Fast adsorption of methylene blue, basic fuchsin, and malachite green by a novel sulfonic-grafted triptycene-based porous organic polymer.

Abstract

In this study, a novel triptycene-based porous polymer grafted with sulfonic acid (TPP-SO3H) was successfully synthesized by the post-synthetic modification of the non-functionalized polymer TPP. The polymer TPP-SO3H was well-characterized and was found to be a fast and effective absorbent for the cationic dyes methylene blue (MEB), basic fuchsin (BF), and malachite green (MG), with over 95% removal being observed within 10 min from initial concentrations of 100 mg L−1, 100 mg L−1, and 300 mg L−1, respectively.
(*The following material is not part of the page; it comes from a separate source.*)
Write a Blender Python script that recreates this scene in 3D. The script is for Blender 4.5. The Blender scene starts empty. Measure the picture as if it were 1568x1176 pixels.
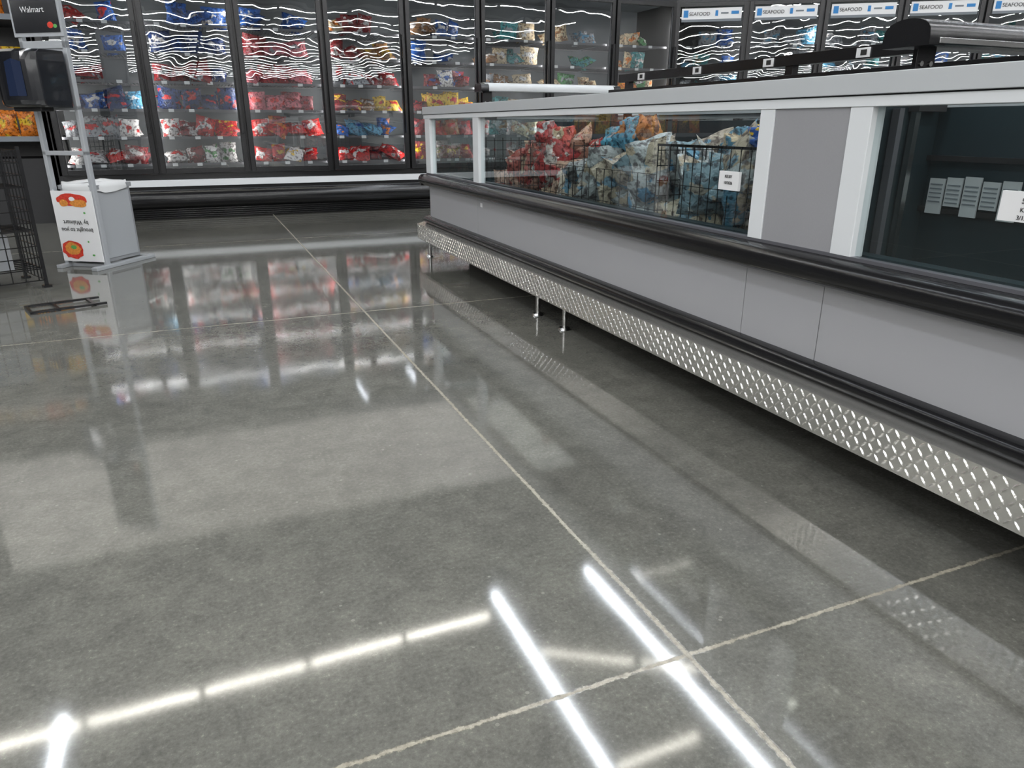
import bpy, bmesh, math, random
from mathutils import Matrix, Vector, noise as mnoise
random.seed(7)
sc = bpy.context.scene
try:
    sc.view_settings.view_transform = 'Standard'
except Exception:
    pass
R = math.radians

# ------------------------------------------------------------------ materials
def mat(name, col, rough=0.5, metal=0.0, spec=None, emit=None, estr=0, var=0.0, vscale=20, bump=0.0, coat=0.0):
    m = bpy.data.materials.new(name); m.use_nodes = True
    nt = m.node_tree; b = nt.nodes['Principled BSDF']
    b.inputs['Base Color'].default_value = (*col, 1)
    b.inputs['Roughness'].default_value = rough
    b.inputs['Metallic'].default_value = metal
    if coat: b.inputs['Coat Weight'].default_value = coat
    if emit:
        b.inputs['Emission Color'].default_value = (*emit, 1)
        b.inputs['Emission Strength'].default_value = estr
    if var > 0 or bump > 0:
        tc = nt.nodes.new('ShaderNodeTexCoord')
        n = nt.nodes.new('ShaderNodeTexNoise'); n.inputs['Scale'].default_value = vscale
        n.inputs['Detail'].default_value = 5
        nt.links.new(tc.outputs['Object'], n.inputs['Vector'])
        if var > 0:
            mx = nt.nodes.new('ShaderNodeMix'); mx.data_type = 'RGBA'
            mx.inputs['A'].default_value = (*[c*(1-var) for c in col], 1)
            mx.inputs['B'].default_value = (*[min(1, c*(1+var)) for c in col], 1)
            nt.links.new(n.outputs['Fac'], mx.inputs['Factor'])
            nt.links.new(mx.outputs['Result'], b.inputs['Base Color'])
        if bump > 0:
            bp = nt.nodes.new('ShaderNodeBump'); bp.inputs['Strength'].default_value = 1
            bp.inputs['Distance'].default_value = bump
            nt.links.new(n.outputs['Fac'], bp.inputs['Height'])
            nt.links.new(bp.outputs['Normal'], b.inputs['Normal'])
    return m

def glass_mat(name, tint, base_refl, wav, wscale, gcol=(1, 1, 1), rough=0.0):
    m = bpy.data.materials.new(name); m.use_nodes = True
    nt = m.node_tree; nt.nodes.clear(); N = nt.nodes.new; L = nt.links.new
    out = N('ShaderNodeOutputMaterial'); mix = N('ShaderNodeMixShader')
    tr = N('ShaderNodeBsdfTransparent'); tr.inputs['Color'].default_value = (*tint, 1)
    gl = N('ShaderNodeBsdfGlossy'); gl.inputs['Roughness'].default_value = rough
    gl.inputs['Color'].default_value = (*gcol, 1)
    lw = N('ShaderNodeLayerWeight'); lw.inputs['Blend'].default_value = .5
    pw = N('ShaderNodeMath'); pw.operation = 'POWER'; pw.inputs[1].default_value = 4.5
    L(lw.outputs['Facing'], pw.inputs[0])
    ad = N('ShaderNodeMath'); ad.operation = 'ADD'; ad.use_clamp = True; ad.inputs[1].default_value = base_refl
    L(pw.outputs[0], ad.inputs[0]); L(ad.outputs[0], mix.inputs[0])
    L(tr.outputs[0], mix.inputs[1]); L(gl.outputs[0], mix.inputs[2]); L(mix.outputs[0], out.inputs[0])
    if wav:
        tc = N('ShaderNodeTexCoord'); mp = N('ShaderNodeMapping')
        mp.inputs['Scale'].default_value = (1, 1, 0.9)
        n = N('ShaderNodeTexNoise'); n.inputs['Scale'].default_value = wscale; n.inputs['Detail'].default_value = 1.2
        n.inputs['Distortion'].default_value = .2
        bp = N('ShaderNodeBump'); bp.inputs['Distance'].default_value = wav; bp.inputs['Strength'].default_value = 1
        L(tc.outputs['Object'], mp.inputs[0]); L(mp.outputs[0], n.inputs['Vector']); L(n.outputs['Fac'], bp.inputs['Height'])
        L(bp.outputs[0], gl.inputs['Normal'])
    return m

M_black = mat('black_gloss', (0.010, 0.010, 0.011), 0.25)
M_blackm = mat('black_matte', (0.012, 0.012, 0.013), 0.55, var=.3)
M_bumper = mat('black_bumper_vinyl', (0.010, 0.010, 0.011), 0.20, bump=0.0003, vscale=60)
M_gray = mat('gray_painted_panel', (0.37, 0.37, 0.38), 0.40, var=.03, vscale=4)
M_rim = mat('light_gray_rim', (0.50, 0.52, 0.53), 0.33, var=.03, vscale=6)
M_white = mat('white_aluminium_trim', (0.72, 0.74, 0.75), 0.35)
M_panel2 = mat('joint_panel_gray', (0.31, 0.31, 0.32), 0.38, var=.05, vscale=300)
M_steel = mat('steel_leg', (0.55, 0.55, 0.54), 0.25, 1.0)
M_diamond = mat('diamond_plate', (0.82, 0.81, 0.77), 0.20, .85, var=.10, vscale=15, bump=.0006)
M_liner = mat('freezer_liner_teal', (0.018, 0.032, 0.038), 0.30, var=.3, vscale=3)
M_case = mat('case_interior', (0.07, 0.08, 0.09), 0.5, var=.2, vscale=3)
M_shelf = mat('wire_shelf', (0.10, 0.10, 0.11), 0.4)
M_paper = mat('paper', (0.78, 0.78, 0.78), 0.6)
M_ink = mat('ink', (0.02, 0.02, 0.02), 0.6)
M_inkgray = mat('ink_gray', (0.18, 0.20, 0.22), 0.6)
M_blue = mat('sticker_blue', (0.02, 0.20, 0.50), 0.5)
M_wall = mat('bulkhead_paint', (0.95, 0.90, 0.82), 0.6, var=.02, vscale=2)
M_walld = mat('dark_wall_paint', (0.16, 0.16, 0.16), 0.7, var=.1, vscale=1)
M_ceil = mat('ceiling_deck', (0.16, 0.16, 0.16), 0.8, var=.10, vscale=1)
M_light = mat('led_tube', (1, 1, 1), 0.5, emit=(1.0, 0.96, 0.86), estr=30)
M_lightc = mat('led_tube_cool', (1, 1, 1), 0.5, emit=(0.86, 0.92, 1.0), estr=48)
M_lightd = mat('led_tube_dim', (1, 1, 1), 0.5, emit=(1.0, 0.96, 0.85), estr=14)
M_lightr = mat('led_tube_store', (1, 1, 1), 0.5, emit=(0.98, 0.98, 0.98), estr=50)
M_house = mat('fixture_housing', (0.5, 0.5, 0.5), 0.5)
M_stand = mat('stand_gray_metal', (0.42, 0.44, 0.46), 0.35, 0.2)
M_bin = mat('bin_gray', (0.26, 0.27, 0.28), 0.45, var=.06, vscale=30)
M_liner2 = mat('bin_liner_bag', (0.70, 0.71, 0.71), 0.35)
M_red = mat('print_red', (0.60, 0.04, 0.02), 0.5, var=.6, vscale=70)
M_orange = mat('print_orange', (0.80, 0.25, 0.04), 0.5, var=.6, vscale=90)
M_disp = mat('dispenser_smoke_plastic', (0.012, 0.013, 0.016), 0.12, coat=.5)
M_dispb = mat('dispenser_blue_window', (0.015, 0.025, 0.06), 0.08, coat=.5)
M_green = mat('print_green', (0.10, 0.35, 0.08), 0.5)
M_glass = glass_mat('cooler_door_glass', (0.82, 0.85, 0.86), 0.22, 0.0012, 3.4)
M_glass2 = glass_mat('island_side_glass', (0.80, 0.87, 0.87), 0.09, 0.0002, 2.0)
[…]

The adsorption process for MEB, BF, and MG was pH-dependent. The adsorption behaviours for MEB, BF, and MG follow pseudo-second-order kinetics and fit the Langmuir model. Moreover, the maximum adsorption capacities of MEB, BF, and MG at room temperature were 981.8 mg g−1, 586.2 mg g−1, and 1942.5 mg g−1, respectively. It is worth noting that the values of the MEB, BF, and MG adsorption capacities on TPP-SO3H were 5.5, 3, and 1.8 times that of the non-functionalized polymer TPP based on the same adsorbent weight. It is suggested that (i) there are strong electrostatic attractions between the sulfonic groups of the TPP-SO3H and cationic dyes and (ii) the higher surface area and good porosity may contribute to the high dye adsorption capacity. Furthermore, TPP-SO3H exhibited good cyclic stability, which can be regenerated at least five times without a significant loss of adsorption capacity. Therefore, the facile strategy synthesis, as well as the excellent adsorption capacity and reusability, make polymer TPP-SO3H an attractive adsorbent for wastewater treatment.